今回私の場合は、容量82%まで低減し、朝フル充電で午後まで持たない状況で、さらにバッテリ膨張を起こしていました。幸い軽微な膨張で、液晶や基板への影響はなく、端末交換となりましたが、下記料金で済むことができました。
万一、液晶や基板に損傷がある場合は、端末交換は当然ですが、本体費用全額負担となりますので、そうならないためにも早めの対応が必要ですね。
【液晶・基板に異常がない場合】
端末本体 | 0円 |
バッテリー費用 | 5,940円 |
技術料 | 2,970円 |
合計 | 8,910円 |
【液晶・基板に異常がある場合】
端末本体 | 41,580円 |
最後に
バッテリー交換は、Apple Store か Apple 正規代理店で、Appleの公式サイトから予約・申し込みできます。私の場合も事前予約でしたので、待ち時間もなく、端末交換ということもあって、約40分ほどで完了しました。実際バッテリ交換でも1時間ほど完了するようです。

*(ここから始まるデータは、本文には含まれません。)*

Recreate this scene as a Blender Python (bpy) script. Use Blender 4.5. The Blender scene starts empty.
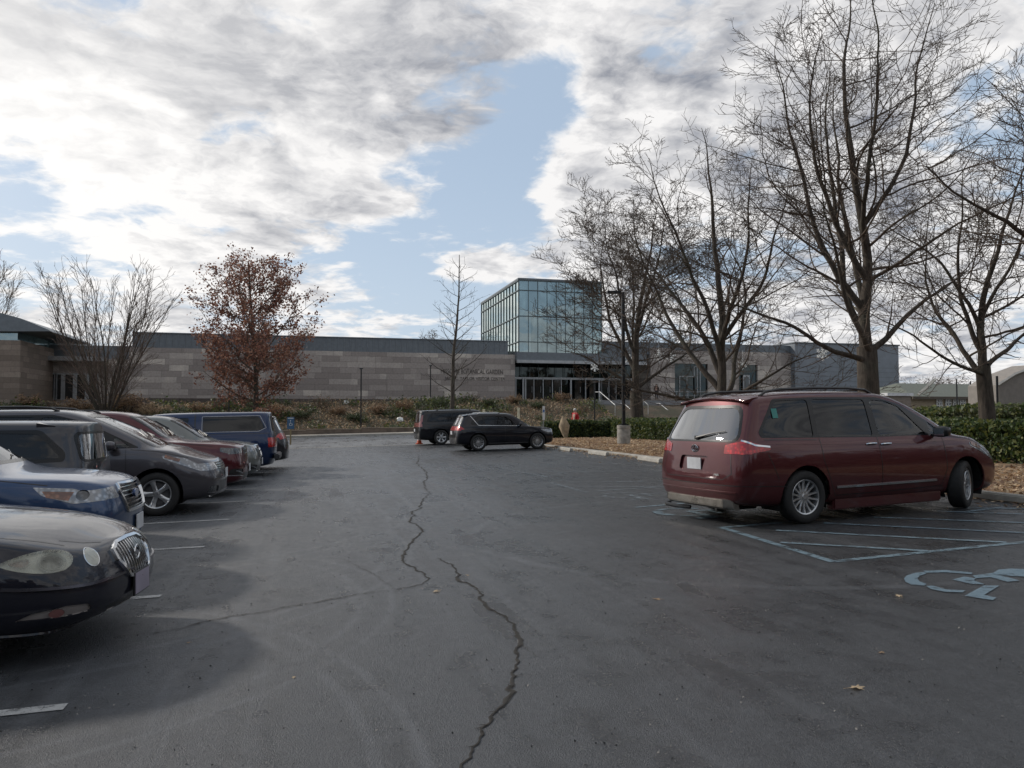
import bpy, bmesh, math, random
import numpy as np
from mathutils import Vector, Matrix
from mathutils.bvhtree import BVHTree

S = bpy.context.scene
COL = S.collection
PI = math.pi
rad = math.radians

# ------------------------------------------------------------------ camera
YAW = rad(14.4)          # the camera looks 14.4 degrees to the right of the row direction (+Y)
FPX = 780.0
HORY = 415.0
CAMZ = 1.58
cam_d = bpy.data.cameras.new("camera")
cam = bpy.data.objects.new("camera", cam_d); COL.objects.link(cam)
cam_d.sensor_width = 36.0
cam_d.lens = FPX / 1024 * 36
cam_d.clip_start = 0.05; cam_d.clip_end = 6000
PITCH = math.atan((HORY - 384) / FPX)
cam.location = (0, 0, CAMZ)
cam.rotation_euler = (PI / 2 + PITCH, 0, -YAW)
S.camera = cam
FW = Vector((math.sin(YAW), math.cos(YAW), 0)); RT = Vector((math.cos(YAW), -math.sin(YAW), 0))

# ------------------------------------------------------------------ sun and exposure
SUN_AZ = rad(-48)        # from +Y towards +X
SUN_EL = rad(28)
sd = Vector((math.sin(SUN_AZ) * math.cos(SUN_EL), math.cos(SUN_AZ) * math.cos(SUN_EL), math.sin(SUN_EL)))
sl = bpy.data.lights.new("sun", 'SUN'); so = bpy.data.objects.new("sun", sl); COL.objects.link(so)
sl.energy = 2.0; sl.angle = rad(4.0); sl.color = (1.0, 0.93, 0.84)
so.rotation_euler = sd.to_track_quat('Z', 'Y').to_euler()
S.view_settings.view_transform = 'Standard'
S.view_settings.look = 'None'
S.view_settings.exposure = 0.30
S.view_settings.gamma = 1.0
S.view_settings.use_curve_mapping = False

# ------------------------------------------------------------------ node helpers
class NT:
    def __init__(s, tree):
        s.t = tree; s.n = tree.nodes; s.l = tree.links
    def node(s, typ, **kw):
        nd = s.n.new(typ)
        for k, v in kw.items():
            if k.startswith('i_'):
                nd.inputs[k[2:].replace('_', ' ')].default_value = v
            else:
                setattr(nd, k, v)
        return nd
    def link(s, a, b): s.l.new(a, b)
    def val(s, x, sock):
        if isinstance(x, (int, float)): sock.default_value = x
        elif isinstance(x, (tuple, list)): sock.default_value = x
        else: s.l.new(x, sock)
    def math(s, op, a, b=0.0, c=None, clamp=False):
        nd = s.n.new('ShaderNodeMath'); nd.operation = op; nd.use_clamp = clamp
        s.val(a, nd.inputs[0]); s.val(b, nd.inputs[1])
        if c is not None: s.val(c, nd.inputs[2])
        return nd.outputs[0]
    def vmath(s, op, a, b=None, scale=None):
        nd = s.n.new('ShaderNodeVectorMath'); nd.operation = op
        s.val(a, nd.inputs[0])
        if b is not None: s.val(b, nd.inputs[1])
        if scale is not None: s.val(scale, nd.inputs['Scale'])
        return nd.outputs['Value'] if op in ('DOT_PRODUCT', 'LENGTH', 'DISTANCE') else nd.outputs[0]
    def mapr(s, x, a, b, c=0.0, d=1.0, smooth=True):
        nd = s.n.new('ShaderNodeMapRange'); nd.interpolation_type = 'SMOOTHSTEP' if smooth else 'LINEAR'
        s.val(x, nd.inputs[0])
        for i, v in enumerate((a, b, c, d)): s.val(v, nd.inputs[i + 1])
        return nd.outputs[0]
    def mix(s, f, a, b, mode='MIX'):
        nd = s.n.new('ShaderNodeMix'); nd.data_type = 'RGBA'; nd.blend_type = mode
        s.val(f, nd.inputs['Factor'])
        for q, x in ((6, a), (7, b)):
            if isinstance(x, (tuple, list)): x = tuple(x) + (1.0,) * (4 - len(x))
            s.val(x, nd.inputs[q])
        return nd.outputs[2]
    def noise(s, vec, scale, detail=3.0, rough=0.5, dist=0.0, dim='3D', out='Fac', lac=2.0):
        nd = s.n.new('ShaderNodeTexNoise'); nd.noise_dimensions = dim
        if vec is not None: s.l.new(vec, nd.inputs['Vector'])
        nd.inputs['Scale'].default_value = scale; nd.inputs['Detail'].default_value = detail
        nd.inputs['Roughness'].default_value = rough; nd.inputs['Distortion'].default_value = dist
        nd.inputs['Lacunarity'].default_value = lac
        return nd.outputs[out]
    def comb(s, x, y, z=0.0):
        nd = s.n.new('ShaderNodeCombineXYZ')
        for i, v in enumerate((x, y, z)): s.val(v, nd.inputs[i])
        return nd.outputs[0]
    def bump(s, h, strength=0.3, dist=0.01):
        nd = s.n.new('ShaderNodeBump'); nd.inputs['Strength'].default_value = strength
        nd.inputs['Distance'].default_value = dist; s.l.new(h, nd.inputs['Height'])
        return nd.outputs[0]

def new_mat(name):
    m = bpy.data.materials.new(name); m.use_nodes = True
    t = NT(m.node_tree); t.n.clear()
    out = t.node('ShaderNodeOutputMaterial')
    p = t.node('ShaderNodeBsdfPrincipled')
    t.link(p.outputs[0], out.inputs[0])
    return m, t, p, out

MATS = {}
def mat(name, col, rough=0.5, metal=0.0, coat=0.0, var=0.15, vscale=3.0, emit=None, spec=0.5, bump=0.0, bscale=60.0, coords='Object'):
    """A plain surface with a little procedural variation in colour and roughness."""
    if name in MATS: return MATS[name]
    m, t, p, out = new_mat(name)
    tc = t.node('ShaderNodeTexCoord')
    n = t.noise(tc.outputs[coords], vscale, 4, 0.6)
    lo = tuple(c * (1 - var) for c in col); hi = tuple(min(1, c * (1 + var)) for c in col)
    t.link(t.mix(t.mapr(n, .3, .7), lo, hi), p.inputs['Base Color'])
    t.link(t.mapr(n, .25, .75, max(0.02, rough * .85), min(1, rough * 1.15)), p.inputs['Roughness'])
    p.inputs['Metallic'].default_value = metal
    p.inputs['Specular IOR Level'].default_value = spec
    p.inputs['Coat Weight'].default_value = coat; p.inputs['Coat Roughness'].default_value = 0.04
    if emit:
        p.inputs['Emission Color'].default_value = tuple(emit) + (1,); p.inputs['Emission Strength'].default_value = 1
    if bump:
        t.link(t.bump(t.noise(tc.outputs[coords], bscale, 4, .6), bump, 0.01), p.inputs['Normal'])
    MATS[name] = m
    return m

# ------------------------------------------------------------------ object helpers
def tag(o, label=None, cat=None, group=None, kind=None):
    if label: o['label'] = label
    if cat: o['category'] = cat
    if group: o['group'] = group
    if kind: o['kind'] = kind
    return o
def empty(name, loc=(0, 0, 0), rz=0.0, parent=None):
    o = bpy.data.objects.new(name, None); COL.objects.link(o)
    o.location = loc; o.rotation_euler = (0, 0, rz); o.empty_display_size = 0.2
    if parent: o.parent = parent
    return o
def thing(name, label, cat, loc=(0, 0, 0), rz=0.0, group=None):
    return tag(empty(name, loc, rz), label, cat, group)
def link_mesh(name, me, m=None, parent=None):
    o = bpy.data.objects.new(name, me); COL.objects.link(o)
    if m is not None:
        for q in (m if isinstance(m, (list, tuple)) else [m]): me.materials.append(q)
    if parent: o.parent = parent
    return o
def copy_tree(o, parent=None):
    c = o.copy(); COL.objects.link(c)
    if parent: c.parent = parent
    for ch in list(o.children): copy_tree(ch, c)
    return c

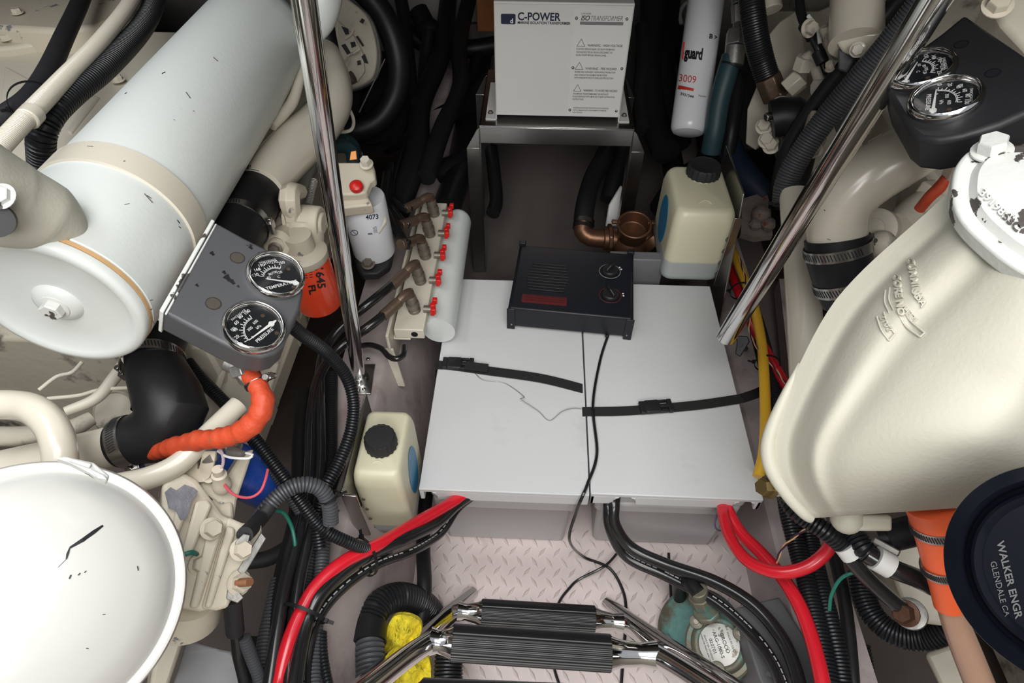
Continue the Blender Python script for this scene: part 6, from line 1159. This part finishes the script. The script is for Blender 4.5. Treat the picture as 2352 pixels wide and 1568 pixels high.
el = hose('black_elbow_hose', 'black rubber elbow with screw clamp behind the right steel rail', [(1772, 275, 1.33, 84), (1815, 268, 1.32, 92), (1838, 300, 1.33, 92), (1830, 350, 1.36, 84), (1815, 420, 1.40, 80), (1805, 480, 1.42, 76)], rub, n=28)
c = P(1795, 262, 1.31)
mk('clamp', [box(c, (.050, .016, .010), (imgdir(1795, 262, 1, -.28), imgdir(1795, 262, .28, 1), tow(1795, 262))), cyl(P(1758, 270, 1.31), P(1785, 262, 1.31), .009, n=16)], steel, el, bevel=.002)
mk('elbow_end', [lathe(P(1798, 245, 1.38), tow(1798, 245) * .4 + V(0, 0, 1), [(.026, -.01), (.028, 0), (.024, .008), (.012, .012), (0, .013)], 28)], cream, label='cream domed fitting above the black elbow', cat='fitting')
bo = thing('banjo_fitting', 'cream bolt heads on a bracket left of the black elbow', 'fitting', P(1765, 320, 1.38))
for x, y in ((1756, 290), (1762, 322), (1772, 335)): mk('bolt', hexbolt(P(x, y, 1.37), tow(x, y) + V(-.3, 0, .5), .014, .012), cream, bo)
mk('strap', [slab([(1748, 285), (1766, 282), (1780, 340), (1765, 345)], P(1762, 315, 1.385), tow(1762, 315), .01)], cream, bo, bevel=.002)
wl = thing('sensor_lead', 'black taped sensor lead in front of the right engine casting', 'cable', P(1860, 90, 1.25))
mk('cable', [sweep(px([(1832, -50, 1.28), (1838, 20, 1.27), (1850, 58, 1.26), (1868, 88, 1.25), (1885, 125, 1.25), (1898, 160, 1.26), (1915, 195, 1.28)]), .0095, 16)], cabk, wl)
mk('connector', [cyl(P(1848, 55, 1.255), P(1868, 85, 1.245), .014, n=12), cyl(P(1878, 118, 1.24), P(1890, 145, 1.24), .0125, n=12)], rub, wl, bevel=.001)
mk('white_tie', [cyl(P(1856, 36, 1.24), P(1884, 72, 1.23), .004, n=8), cyl(P(1880, 65, 1.23), P(1884, 100, 1.235), .0045, n=8)], whitep, wl)
ef = thing('elbow_fitting', 'cream branched pipe fitting below the sensor lead', 'fitting', P(1880, 180, 1.3))
mk('body', [sweep(px([(1848, 145, 1.31, 34), (1862, 132, 1.30, 36), (1878, 150, 1.30, 38), (1888, 190, 1.30, 34), (1885, 225, 1.31, 30), (1878, 258, 1.32, 22)]), pw([(0, 0, 1.3, 34), (0, 0, 1.3, 36), (0, 0, 1.3, 38), (0, 0, 1.3, 34), (0, 0, 1.3, 30), (0, 0, 1.3, 22)]), 12), cyl(P(1870, 205, 1.29), P(1900, 200, 1.29), .018, n=8), cyl(P(1842, 160, 1.32), P(1852, 130, 1.30), .020, n=6)], cream2, ef, bevel=.001)
hose('corrugated_hose', 'long grey-black corrugated hose slanting parallel to the right steel rail', [(2180, -90, .96), (2120, 0, 1.0), (2050, 92, 1.05), (1975, 180, 1.10), (1900, 268, 1.15), (1842, 350, 1.19), (1808, 415, 1.22), (1800, 468, 1.24)], loomg, w_=66, n=30, rib=(.0052, .0022))
hose('black_hose', 'smooth black hose tucked along the slanting corrugated one', [(2110, -60, 1.10), (2040, 30, 1.13), (1960, 130, 1.18), (1880, 230, 1.24), (1815, 330, 1.30), (1790, 420, 1.34), (1788, 470, 1.36)], rub, w_=44, n=20)
tie('cable_tie', P(1812, 470, 1.235), V(-.05, -.5, -.85), .027, label='black tie ring where the corrugated hose meets the lower cream pipe', wid=.006, tail=RX * -1)
mk('bracket_plate', [slab([(1925, 165), (1955, 160), (1990, 260), (1930, 330), (1905, 260)], P(1945, 240, 1.30), tow(1945, 240), .015)], panelg, er, bevel=.002)
mk('corroded_bracket', [slab([(1705, 456), (1760, 440), (1770, 470), (1775, 540), (1735, 545), (1702, 535)], P(1740, 500, 1.55), V(-.1, -.3, 1), .02), sphere(P(1748, 492, 1.53), .024, 10), sphere(P(1765, 515, 1.52), .018, 8), sphere(P(1735, 515, 1.53), .016, 8)], mat('corroded_metal', (.19, .16, .14), .8, bump=1.0, bs=90, var=.5, vs_=60, dirt=(((.25, .05, .03), 30, .62, .05),)), label='corroded metal bracket right of the far plastic bottle', cat='bracket')
hose('cream_fitting_pipe', 'small ribbed cream plug in the clutter left of the black gauge box', [(2000, 335, 1.15), (2030, 318, 1.13)], cream2, 'plug', w_=26, n=18, rib=(.004, .0015))
mk('side_boss', [lathe(P(2010, 525, 1.12), tow(2010, 525) + RX * -.4, [(.034, -.03), (.036, 0), (.030, .004), (.018, .004), (.018, .010), (.010, .012), (0, .012)], 32), sphere(P(2025, 560, 1.1), .024, 14)], creamdirty, er)
mk('rust_pipe', [sweep(px([(2060, 520, 1.15, 60), (2100, 480, 1.18, 64), (2150, 450, 1.2, 60)]), .026, 20)], creamdirty, er)
mk('stringer_cap', [prism([PZ(1790, 640, -.2), PZ(1815, 640, -.2), PZ(1850, 900, -.2), PZ(1818, 900, -.2)], (0, 0, -.05))], pink, label='painted batten deep beside the right stringer', cat='batten')
0 and mk('mat_piece', [prism([PZ(1135, 360, FZ + .002), PZ(1330, 360, FZ + .002), PZ(1330, 430, FZ + .002), PZ(1135, 430, FZ + .002)], (0, 0, .004))], rub, label='dark mat lying on the floor under the stand', cat='mat')
hose('black_hose', 'black hose hanging behind the left leg of the stand', [(1128, 340, 1.95), (1135, 400, 1.9), (1140, 460, 1.85), (1132, 490, 1.82)], rub, w_=30, n=18)

for i, (pts, r_, lb) in enumerate((  # the left hoses are added to darken the stringer, in place of shade
    ([(-.46, .72, .075), (-.44, .95, .10), (-.47, 1.25, .09), (-.44, 1.55, .12), (-.46, 2.0, .16)], .032, 'added thick black hose darkening the far left stringer'),
    ([(-.40, .84, .10), (-.38, 1.05, .12), (-.36, 1.35, .10), (-.38, 1.6, .15), (-.33, 2.0, .3)], .026, 'added black hose darkening the aisle edge of the far left stringer'),
    ([(-.36, .86, -.02), (-.345, 1.1, -.04), (-.35, 1.4, -.06), (-.34, 1.9, -.05)], .040, 'added black hose darkening the stringer beside the left stand leg'),
    ([(.44, .86, -.06), (.43, 1.1, -.05), (.44, 1.5, -.03), (.42, 2.0, .02)], .034, 'thick black hose on the far right stringer'),
    ([(.33, .90, -.10), (.32, 1.2, -.08), (.33, 1.6, -.06), (.30, 2.0, .0)], .034, 'black hose low beside the right stand leg'))):
    mk('black_hose', [sweep(pts, r_, 20)], rub, label=lb, cat='hose')
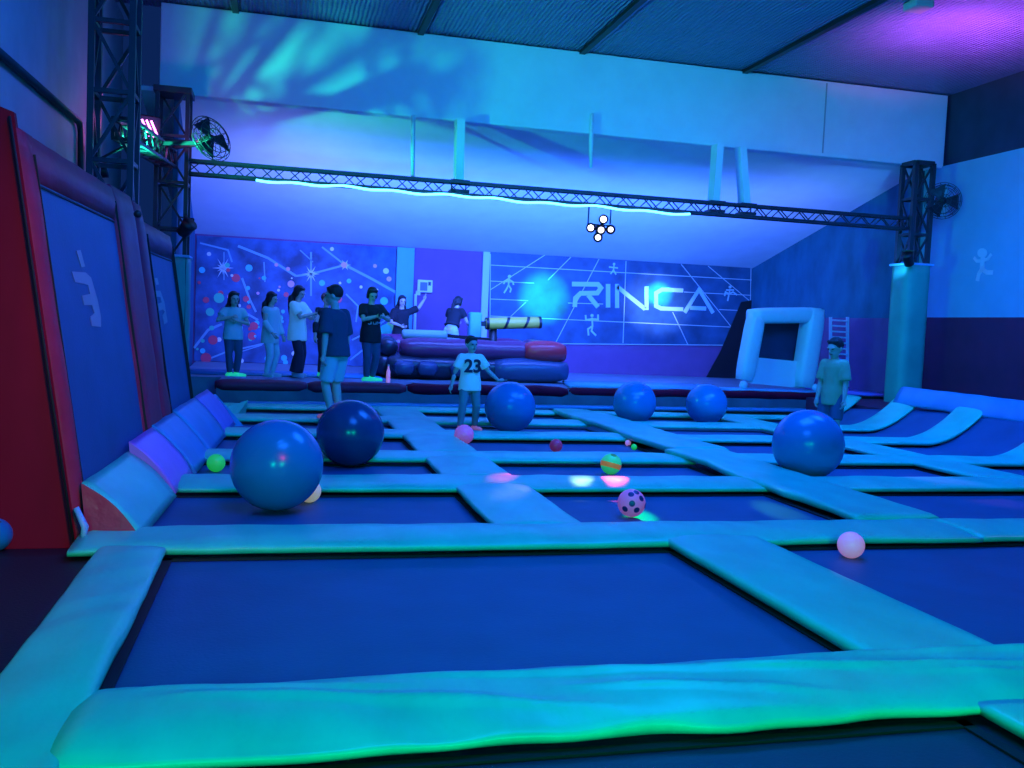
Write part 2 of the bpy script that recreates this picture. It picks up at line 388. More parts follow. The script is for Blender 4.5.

バッテリーの最大容量表示を80%目安に早期にバッテリー交換することをおすすめします。
- iPhoneの「最適化されたバッテリー充電」はONにしておく。
- 充電しながらの使用は絶対を行わない。
- 温度変化の激しい・暑い環境下(35℃以上)では使用しない。
- 放電深度が大きいほどバッテリーの劣化が進むので、フル充電(100%)はせず、最大80%最小20%の間で充電する。
- バッテリー膨張による液晶・基板損傷を防ぐため、バッテリー容量が80%まで低減したら交換する。